I have come across two great joke lists - one for where I live now and one for where I grew up. Notice some of the opposites:
Jeff Foxworthy's comments on Montana
If "vacation" to you means going shopping for the weekend in Great Falls, Billings or Bozeman (while the kids swim at the Comfort Inn),You might live in Montana.
If parking your car for the night involves an extension cord, You might live in Montana.
If you consider it a sport to gather your food by drilling through 8 inches of ice and sitting there all day hoping that the food will swim by, You might live in Montana.
If you're proud that your state makes the national news primarily because it houses the coldest spot in the nation, You might live in Montana.
If your local Dairy Queen is closed from November through March, You might live in Montana.
If someone in a store offers you assistance, and they don't work there, You might live in Montana.
If you have worn shorts and a parka at the same time, You might live in Montana.
If your town has an equal number of bars and churches, You might live in Montana.
If you know how to correctly pronounce Butte, You might live in Montana.
If you measure distance in hours, You might live in Montana.
If your family vehicle is a crew cab pickup, You might live in Montana.
If you know several people who have hit deer more than once, You might live in Montana.
If you often switch from "heat" to "A/C"in the same day and back again, You might live in Montana.
If you can drive 65 mph through 2 feet of snow during a raging blizzard, without flinching, You might live in Montana.
If you see people wearing hunting clothes at social events,You might live in Montana.
If the largest traffic jam in your town centers around a high school basketball game,You might live in Montana.
If there are more people at work on Christmas Eve Day than on Deer gun Opener, You might live in Montana.
If you design your kid's Halloween costume to fit over a snowsuit, You might live in Montana.
If driving is better in the winter because the potholes are filled with snow, You might live in Montana.
If you know all 4 seasons: almost winter, winter, still winter and road construction, You might live in Montana.
If you can identify a southern or eastern accent, You might live in Montana.
If you consider Red Lodge exotic,You might live in Montana.
If the sunbelt to you means Miles City, You might live in Montana.
If a brat is something you eat, You might live in Montana.
If you find 0 degrees a little chilly, You might live in Montana.
You know you're from Florida when.....
"Down South" means Key West.
"Panhandling" means going to Pensacola.
Flip-flops are everyday wear.
Shoes are for business meetings and church.
No, wait, flip flops are good for church too.
Socks are only for bowling.
Orange juice from concentrate makes you vomit.
Tap water makes you vomit.
Sweet tea can be served at any meal.
An alligator once walked through your neighborhood.
You smirk when a game show's "Grand Prize" is a trip to Florida.
You measure distance in minutes.
You have a drawer full of bathing suits, and one sweatshirt.
You get annoyed at the tourists who feed seagulls.

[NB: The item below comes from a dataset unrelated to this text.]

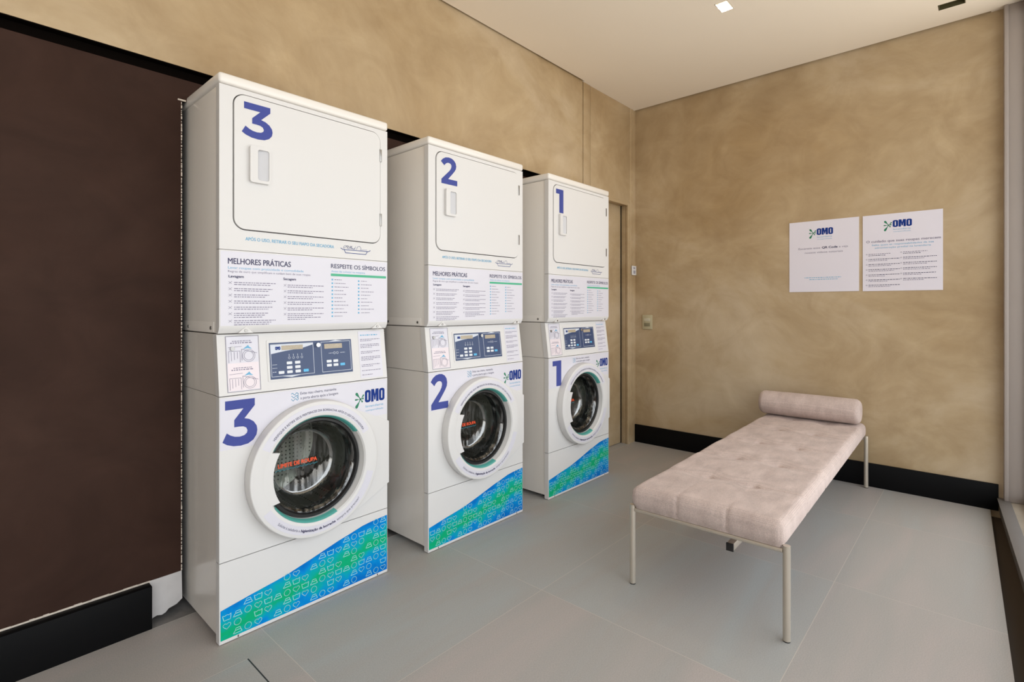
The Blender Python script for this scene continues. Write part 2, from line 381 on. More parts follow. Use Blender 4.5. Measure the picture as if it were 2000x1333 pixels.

A mountain is any hill 100 feet above sea level.
A good parking place has nothing to do with distance from the store,but everything to do with shade.
Your winter coat is made of denim.
You can tell the difference between fire ant bites and mosquito bites.
You know the four seasons really are: almost summer, summer, not summer but really hot, and Christmas.
It's not "pop." It's "soda" or "coke."
Anything under 70 is chilly.
You've attended a hurricane party.
You go to a theme park for an afternoon, and know when to get on the best rides.
You understand the futility of exterminating cockroaches.
You can pronounce Okeechobee, Kissimmee, Withlacoochee , Okahumpka and Loxahatchee.
You've driven through Yeehaw Junction.
You were 8 before you realized they made houses without pools.
You were 12 when you first met someone who couldn't swim.
You've worn shorts and used the A/C on Christmas.
You could swim before you could read.
You know that no other grocery store can compare to Publix.
You've gotten out of school early on Halloween to trick or treat before it got dark.
You know that anything under a Category 3 just isn't worth waking up for.
You dread the lovebug seasons.
You are on a first name basis with the Hurricane list. They aren't Hurricane Charley, Hurricane Frances...but Charley, Frances, Ivan and Jeanne.
You think a six-foot alligator is actually pretty average.
You were twelve before you ever saw snow or you still haven't.
When the northerners complain that 80 is 'so hot', you just stand there and smile.
You refer to the seasons as "Tourist Season", "Fire Season" "Hurricane Season" and "Mosquito Season".
Perhaps these illustrate why my life is so full of extremes :) Hope you enjoyed!